Tunisian Prime Minister Mehdi Jomaa arrives for meeting with a crisis committee on October 24, 2014 in Tunis
Tunisian Prime Minister Mehdi Jomaa arrives for meeting with a crisis committee on October 24, 2014 in Tunis © Fethi Belaid - AFP
Tunisian Prime Minister Mehdi Jomaa arrives for meeting with a crisis committee on October 24, 2014 in Tunis
AFP
Last updated: October 26, 2014

Tunisia PM says election is target for jihadists

Tunisia's prime minister warned Saturday of possible jihadist attacks during a landmark election this weekend, as security was tightened for a vote he said offered hope to the entire region.

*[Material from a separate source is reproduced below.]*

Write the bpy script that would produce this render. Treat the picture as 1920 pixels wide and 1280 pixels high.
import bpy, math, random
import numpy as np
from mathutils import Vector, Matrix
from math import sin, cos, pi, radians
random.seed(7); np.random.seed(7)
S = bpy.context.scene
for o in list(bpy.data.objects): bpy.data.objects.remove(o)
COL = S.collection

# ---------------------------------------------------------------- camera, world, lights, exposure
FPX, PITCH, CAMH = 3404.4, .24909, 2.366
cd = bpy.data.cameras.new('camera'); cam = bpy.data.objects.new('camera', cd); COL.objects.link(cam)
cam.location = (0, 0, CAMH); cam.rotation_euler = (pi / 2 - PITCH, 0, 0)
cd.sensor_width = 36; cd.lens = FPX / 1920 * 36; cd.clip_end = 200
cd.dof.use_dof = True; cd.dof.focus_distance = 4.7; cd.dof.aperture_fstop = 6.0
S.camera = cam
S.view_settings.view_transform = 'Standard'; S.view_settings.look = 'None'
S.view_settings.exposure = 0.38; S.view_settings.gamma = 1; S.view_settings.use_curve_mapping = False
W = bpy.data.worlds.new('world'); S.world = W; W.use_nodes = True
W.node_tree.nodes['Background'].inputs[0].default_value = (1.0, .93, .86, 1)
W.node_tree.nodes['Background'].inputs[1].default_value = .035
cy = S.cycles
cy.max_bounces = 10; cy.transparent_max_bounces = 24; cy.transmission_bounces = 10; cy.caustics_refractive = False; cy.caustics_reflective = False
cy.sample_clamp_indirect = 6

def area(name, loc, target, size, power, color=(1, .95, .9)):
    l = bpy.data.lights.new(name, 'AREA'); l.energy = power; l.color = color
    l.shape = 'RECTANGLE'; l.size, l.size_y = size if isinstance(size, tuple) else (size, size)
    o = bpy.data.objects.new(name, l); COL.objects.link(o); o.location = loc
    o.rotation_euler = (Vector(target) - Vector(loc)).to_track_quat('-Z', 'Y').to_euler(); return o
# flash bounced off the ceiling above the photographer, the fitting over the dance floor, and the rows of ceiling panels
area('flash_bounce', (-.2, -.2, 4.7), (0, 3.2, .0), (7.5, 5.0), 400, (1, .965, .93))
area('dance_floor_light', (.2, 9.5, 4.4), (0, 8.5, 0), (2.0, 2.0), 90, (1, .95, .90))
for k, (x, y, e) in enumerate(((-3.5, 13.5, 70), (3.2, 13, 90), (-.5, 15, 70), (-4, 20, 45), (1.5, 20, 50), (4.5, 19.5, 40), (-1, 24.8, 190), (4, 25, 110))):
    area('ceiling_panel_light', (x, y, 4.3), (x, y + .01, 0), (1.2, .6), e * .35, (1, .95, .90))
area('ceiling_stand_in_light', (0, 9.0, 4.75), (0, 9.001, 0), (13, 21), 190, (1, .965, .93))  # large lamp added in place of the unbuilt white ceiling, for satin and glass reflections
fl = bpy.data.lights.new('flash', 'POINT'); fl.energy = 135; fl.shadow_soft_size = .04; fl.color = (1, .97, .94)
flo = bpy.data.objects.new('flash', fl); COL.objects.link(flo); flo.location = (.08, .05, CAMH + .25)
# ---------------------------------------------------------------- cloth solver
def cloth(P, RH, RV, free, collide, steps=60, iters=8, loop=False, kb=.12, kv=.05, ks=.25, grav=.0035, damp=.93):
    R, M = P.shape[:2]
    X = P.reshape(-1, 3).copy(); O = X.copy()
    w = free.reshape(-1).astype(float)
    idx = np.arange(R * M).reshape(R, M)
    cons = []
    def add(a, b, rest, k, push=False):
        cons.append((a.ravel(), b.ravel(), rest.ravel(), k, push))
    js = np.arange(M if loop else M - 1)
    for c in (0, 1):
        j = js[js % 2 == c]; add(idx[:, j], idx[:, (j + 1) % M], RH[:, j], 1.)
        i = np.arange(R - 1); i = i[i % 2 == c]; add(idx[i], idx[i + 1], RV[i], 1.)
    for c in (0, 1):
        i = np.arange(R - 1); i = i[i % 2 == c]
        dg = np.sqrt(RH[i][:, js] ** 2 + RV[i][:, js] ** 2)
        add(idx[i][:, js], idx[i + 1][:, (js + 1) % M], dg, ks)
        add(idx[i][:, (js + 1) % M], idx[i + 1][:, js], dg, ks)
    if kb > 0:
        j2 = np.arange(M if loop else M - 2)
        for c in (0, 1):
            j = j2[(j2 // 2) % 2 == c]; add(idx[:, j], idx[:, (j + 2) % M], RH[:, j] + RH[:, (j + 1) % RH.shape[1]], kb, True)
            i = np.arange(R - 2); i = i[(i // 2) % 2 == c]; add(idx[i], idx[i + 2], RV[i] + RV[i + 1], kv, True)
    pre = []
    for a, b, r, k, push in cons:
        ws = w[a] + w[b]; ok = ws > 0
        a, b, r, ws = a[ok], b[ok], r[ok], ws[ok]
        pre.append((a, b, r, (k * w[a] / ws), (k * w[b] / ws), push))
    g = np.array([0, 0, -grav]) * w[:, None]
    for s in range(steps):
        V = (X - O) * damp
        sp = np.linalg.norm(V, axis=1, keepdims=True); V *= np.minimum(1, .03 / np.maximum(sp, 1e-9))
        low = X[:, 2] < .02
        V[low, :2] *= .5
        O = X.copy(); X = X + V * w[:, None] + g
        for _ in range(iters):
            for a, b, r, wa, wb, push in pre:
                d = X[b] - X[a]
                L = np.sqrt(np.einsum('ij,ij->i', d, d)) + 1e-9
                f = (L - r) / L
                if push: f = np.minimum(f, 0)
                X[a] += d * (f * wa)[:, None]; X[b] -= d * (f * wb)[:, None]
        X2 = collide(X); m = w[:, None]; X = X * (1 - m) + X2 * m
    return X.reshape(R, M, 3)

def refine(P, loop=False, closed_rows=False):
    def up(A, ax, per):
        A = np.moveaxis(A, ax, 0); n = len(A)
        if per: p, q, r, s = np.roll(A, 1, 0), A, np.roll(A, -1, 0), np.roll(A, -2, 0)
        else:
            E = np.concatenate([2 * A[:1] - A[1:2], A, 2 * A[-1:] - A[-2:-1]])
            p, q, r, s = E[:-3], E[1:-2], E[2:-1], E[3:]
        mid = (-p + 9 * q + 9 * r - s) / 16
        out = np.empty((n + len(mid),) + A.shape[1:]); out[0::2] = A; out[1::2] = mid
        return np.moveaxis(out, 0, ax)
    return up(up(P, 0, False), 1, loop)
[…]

"We know that this will be a target (for jihadist groups) because it is unique in the region. It brings hope," Mehdi Jomaa told AFP during an inspection of security forces ahead of Sunday's poll.

Tunisia's transition to democracy since the 2011 toppling of longtime strongman Zine El Abidine Ben Ali "is the alternative to these people and these groups", Jomaa added.

"They know that the success of (this election) is a threat to them, not only in Tunisia but throughout the region."

The North African nation is set to deploy tens of thousands of soldiers and police for the parliamentary polls -- the first since the uprising three years ago that inspired the Arab Spring revolutions.

Tunisia has been hailed as a beacon of hope compared with other chaos-hit countries like Libya and Egypt.

But its transition has been tested at times by militant attacks and social unrest.

On Friday, Tunisian police killed six suspected militants -- five of whom were women -- in a raid on a house in the outskirts of the capital.

A policeman was also killed in an earlier firefight with the suspects.

Jomaa said he was confident Sunday's poll would pass peacefully in spite of the rising tensions.

"We have a security apparatus that is growing in power and effectiveness," he said. "Yesterday's operation to me shows that the apparatus is effective and that we need to be even more vigilant."

Tunisia has lost dozens of security personnel in attacks by jihadist groups since the fall of Ben Ali.

Defence minister Ghazi Jeribi called for Tunisians to turn out and vote and "not to be afraid of the threat of terrorists who aim to stop this election".

The ministers inspected security measures at a polling area in Nabeul, east of Tunis, along with top election official Chafik Sarsar.

"It's important to see the latest security measures in place for the big day, the moment of truth," Sarsar told AFP, adding that the results of the vote would be announced early Monday.

The election pits the Islamist Ennahda party -- which was in power for two years after the revolution -- against secular opponent Nidaa Tounes as well as a host of leftist and Islamist groups.

Tunisia holds a presidential election on November 23.